Driven By Investor Pressure

The merger between Dow Chemical Co. and DuPont was likely a result of shareholder pressure, agitating for faster and bolder moves. A low demand on crop protection chemicals in recent years has made it harder for agribusiness companies to generate high returns for their investors and has resulted to excessive borrowing. This merger will be a combination of equals – shareholders of each company will own half of the new entity. The consolidation will merge DuPont’s seeds business with Dow’s chemicals capabilities that will create the biggest player in agriculture, will then split three ways: agrichemicals, with combined revenue of US $19B; materials science, with combined revenue of US $51B; and specialty products, with combined revenue of US $13B. These three divisions will be more focused and therefore will be able to navigate current challenges.

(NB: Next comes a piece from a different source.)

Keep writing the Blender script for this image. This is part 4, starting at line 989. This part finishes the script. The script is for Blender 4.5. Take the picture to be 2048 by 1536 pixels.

Andrew Liveris of Dow will be named as Executive Chairman while DuPont’s Edward Breen will be the CEO of the combined company. The company’s headquarters will be in Michigan and Delaware, where the two entities are currently based.

What Lies Ahead?

The proposed Dow-DuPont mega-merger is still going through a regulatory review by the U.S Securities and Exchange Commission, but according to DuPont, the review will be completed by the end of June. But just before they get there, they must face public group scrutiny. Public interest groups have been urging the U.S Department of Justice (DOJ) to block the mega-merger as it is feared to create a “corporate cabal” that could give companies broader clout in the markets for seeds and pesticides. The Food & Water Watch (FWW) argued that it could curtail innovation, raise prices, and reduce cultivation choices for farmers, consumers, and the food system. The combined company would control 41% of the market for corn and 66% of the market for soybeans.

But company executives and analysts argued that in the end, this merger could leave new companies to better compete and thrive. It could also lead to innovative new products as companies develop traits that are integrated with their crop protection offerings. In addition, the merger could add jobs to Midwestern areas of the country.

If approved, we’ll see effects of the merger in coming years.